INSTRUCTION |
Starting at the top of the entries, restate word for word each line up to and including the one with "scene.cycles.sample_clamp_indirect = 1.5".

::: EXERCISE INPUT

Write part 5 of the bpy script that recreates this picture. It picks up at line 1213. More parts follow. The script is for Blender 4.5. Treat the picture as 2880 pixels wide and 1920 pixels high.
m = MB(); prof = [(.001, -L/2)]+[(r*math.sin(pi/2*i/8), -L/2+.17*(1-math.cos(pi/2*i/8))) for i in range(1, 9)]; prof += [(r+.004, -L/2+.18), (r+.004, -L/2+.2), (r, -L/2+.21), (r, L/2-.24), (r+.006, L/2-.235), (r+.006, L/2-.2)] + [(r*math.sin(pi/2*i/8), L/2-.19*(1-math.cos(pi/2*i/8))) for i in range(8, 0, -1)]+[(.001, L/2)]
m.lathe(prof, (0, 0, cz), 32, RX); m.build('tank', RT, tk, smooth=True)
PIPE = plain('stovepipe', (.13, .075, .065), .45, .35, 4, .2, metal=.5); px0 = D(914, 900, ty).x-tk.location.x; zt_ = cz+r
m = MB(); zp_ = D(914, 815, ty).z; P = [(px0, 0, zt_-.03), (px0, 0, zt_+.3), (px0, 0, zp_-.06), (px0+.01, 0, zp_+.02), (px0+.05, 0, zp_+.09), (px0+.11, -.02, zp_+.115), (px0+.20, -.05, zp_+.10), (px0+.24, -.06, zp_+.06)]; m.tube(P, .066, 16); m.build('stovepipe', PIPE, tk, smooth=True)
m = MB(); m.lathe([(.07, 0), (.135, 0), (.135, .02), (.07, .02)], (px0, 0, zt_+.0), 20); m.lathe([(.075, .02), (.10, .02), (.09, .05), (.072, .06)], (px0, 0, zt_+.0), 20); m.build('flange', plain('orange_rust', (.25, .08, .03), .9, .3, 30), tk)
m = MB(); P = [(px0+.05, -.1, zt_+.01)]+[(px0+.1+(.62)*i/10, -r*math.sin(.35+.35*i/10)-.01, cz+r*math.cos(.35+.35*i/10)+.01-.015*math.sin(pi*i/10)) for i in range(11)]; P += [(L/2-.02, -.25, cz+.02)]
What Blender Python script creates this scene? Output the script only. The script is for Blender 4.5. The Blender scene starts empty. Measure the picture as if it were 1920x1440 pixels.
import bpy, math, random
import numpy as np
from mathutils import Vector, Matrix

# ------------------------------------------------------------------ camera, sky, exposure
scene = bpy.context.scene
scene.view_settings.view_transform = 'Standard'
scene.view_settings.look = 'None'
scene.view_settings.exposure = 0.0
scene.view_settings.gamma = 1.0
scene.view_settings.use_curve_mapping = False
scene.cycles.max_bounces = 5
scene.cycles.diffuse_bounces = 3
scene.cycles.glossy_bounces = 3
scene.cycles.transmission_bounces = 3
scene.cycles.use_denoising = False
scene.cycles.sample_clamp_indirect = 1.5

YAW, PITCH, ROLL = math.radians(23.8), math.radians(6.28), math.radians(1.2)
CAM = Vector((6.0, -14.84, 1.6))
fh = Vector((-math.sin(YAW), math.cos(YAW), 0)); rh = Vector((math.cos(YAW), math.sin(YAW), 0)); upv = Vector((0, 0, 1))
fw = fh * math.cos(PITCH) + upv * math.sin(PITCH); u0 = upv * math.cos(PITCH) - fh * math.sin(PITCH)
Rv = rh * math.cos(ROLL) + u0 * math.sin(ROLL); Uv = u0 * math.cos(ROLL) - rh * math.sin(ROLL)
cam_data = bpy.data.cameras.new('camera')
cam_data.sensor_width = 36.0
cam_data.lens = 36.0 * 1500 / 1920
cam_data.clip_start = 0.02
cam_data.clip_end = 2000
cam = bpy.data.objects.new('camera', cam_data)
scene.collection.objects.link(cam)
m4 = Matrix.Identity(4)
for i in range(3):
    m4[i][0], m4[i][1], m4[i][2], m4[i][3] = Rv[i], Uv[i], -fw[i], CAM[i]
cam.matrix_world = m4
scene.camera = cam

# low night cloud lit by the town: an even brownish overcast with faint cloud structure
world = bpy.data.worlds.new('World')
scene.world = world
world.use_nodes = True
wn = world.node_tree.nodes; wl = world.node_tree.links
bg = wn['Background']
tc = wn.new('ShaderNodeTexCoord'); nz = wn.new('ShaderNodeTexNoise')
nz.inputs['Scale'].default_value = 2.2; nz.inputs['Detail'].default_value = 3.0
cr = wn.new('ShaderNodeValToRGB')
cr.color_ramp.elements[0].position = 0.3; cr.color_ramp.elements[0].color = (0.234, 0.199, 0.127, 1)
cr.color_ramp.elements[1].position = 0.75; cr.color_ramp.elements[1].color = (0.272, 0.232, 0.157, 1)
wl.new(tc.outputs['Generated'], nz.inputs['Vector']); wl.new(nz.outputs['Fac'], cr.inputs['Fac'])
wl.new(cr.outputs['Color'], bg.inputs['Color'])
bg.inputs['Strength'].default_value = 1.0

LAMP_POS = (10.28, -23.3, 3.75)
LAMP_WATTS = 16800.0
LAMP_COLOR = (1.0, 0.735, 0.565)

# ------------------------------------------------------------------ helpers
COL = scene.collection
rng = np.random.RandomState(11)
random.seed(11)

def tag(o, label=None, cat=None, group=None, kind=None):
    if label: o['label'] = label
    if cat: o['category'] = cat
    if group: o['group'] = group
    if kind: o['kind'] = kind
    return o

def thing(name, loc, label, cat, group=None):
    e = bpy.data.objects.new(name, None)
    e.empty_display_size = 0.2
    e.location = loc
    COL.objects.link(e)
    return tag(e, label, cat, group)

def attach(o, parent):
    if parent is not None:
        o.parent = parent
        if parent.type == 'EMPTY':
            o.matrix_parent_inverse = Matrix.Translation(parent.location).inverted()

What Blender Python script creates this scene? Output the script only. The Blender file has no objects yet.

::::::

RESPONSE |
Write part 5 of the bpy script that recreates this picture. It picks up at line 1213. More parts follow. The script is for Blender 4.5. Treat the picture as 2880 pixels wide and 1920 pixels high.
m = MB(); prof = [(.001, -L/2)]+[(r*math.sin(pi/2*i/8), -L/2+.17*(1-math.cos(pi/2*i/8))) for i in range(1, 9)]; prof += [(r+.004, -L/2+.18), (r+.004, -L/2+.2), (r, -L/2+.21), (r, L/2-.24), (r+.006, L/2-.235), (r+.006, L/2-.2)] + [(r*math.sin(pi/2*i/8), L/2-.19*(1-math.cos(pi/2*i/8))) for i in range(8, 0, -1)]+[(.001, L/2)]
m.lathe(prof, (0, 0, cz), 32, RX); m.build('tank', RT, tk, smooth=True)
PIPE = plain('stovepipe', (.13, .075, .065), .45, .35, 4, .2, metal=.5); px0 = D(914, 900, ty).x-tk.location.x; zt_ = cz+r
m = MB(); zp_ = D(914, 815, ty).z; P = [(px0, 0, zt_-.03), (px0, 0, zt_+.3), (px0, 0, zp_-.06), (px0+.01, 0, zp_+.02), (px0+.05, 0, zp_+.09), (px0+.11, -.02, zp_+.115), (px0+.20, -.05, zp_+.10), (px0+.24, -.06, zp_+.06)]; m.tube(P, .066, 16); m.build('stovepipe', PIPE, tk, smooth=True)
m = MB(); m.lathe([(.07, 0), (.135, 0), (.135, .02), (.07, .02)], (px0, 0, zt_+.0), 20); m.lathe([(.075, .02), (.10, .02), (.09, .05), (.072, .06)], (px0, 0, zt_+.0), 20); m.build('flange', plain('orange_rust', (.25, .08, .03), .9, .3, 30), tk)
m = MB(); P = [(px0+.05, -.1, zt_+.01)]+[(px0+.1+(.62)*i/10, -r*math.sin(.35+.35*i/10)-.01, cz+r*math.cos(.35+.35*i/10)+.01-.015*math.sin(pi*i/10)) for i in range(11)]; P += [(L/2-.02, -.25, cz+.02)]
What Blender Python script creates this scene? Output the script only. The script is for Blender 4.5. The Blender scene starts empty. Measure the picture as if it were 1920x1440 pixels.
import bpy, math, random
import numpy as np
from mathutils import Vector, Matrix

# ------------------------------------------------------------------ camera, sky, exposure
scene = bpy.context.scene
scene.view_settings.view_transform = 'Standard'
scene.view_settings.look = 'None'
scene.view_settings.exposure = 0.0
scene.view_settings.gamma = 1.0
scene.view_settings.use_curve_mapping = False
scene.cycles.max_bounces = 5
scene.cycles.diffuse_bounces = 3
scene.cycles.glossy_bounces = 3
scene.cycles.transmission_bounces = 3
scene.cycles.use_denoising = False
scene.cycles.sample_clamp_indirect = 1.5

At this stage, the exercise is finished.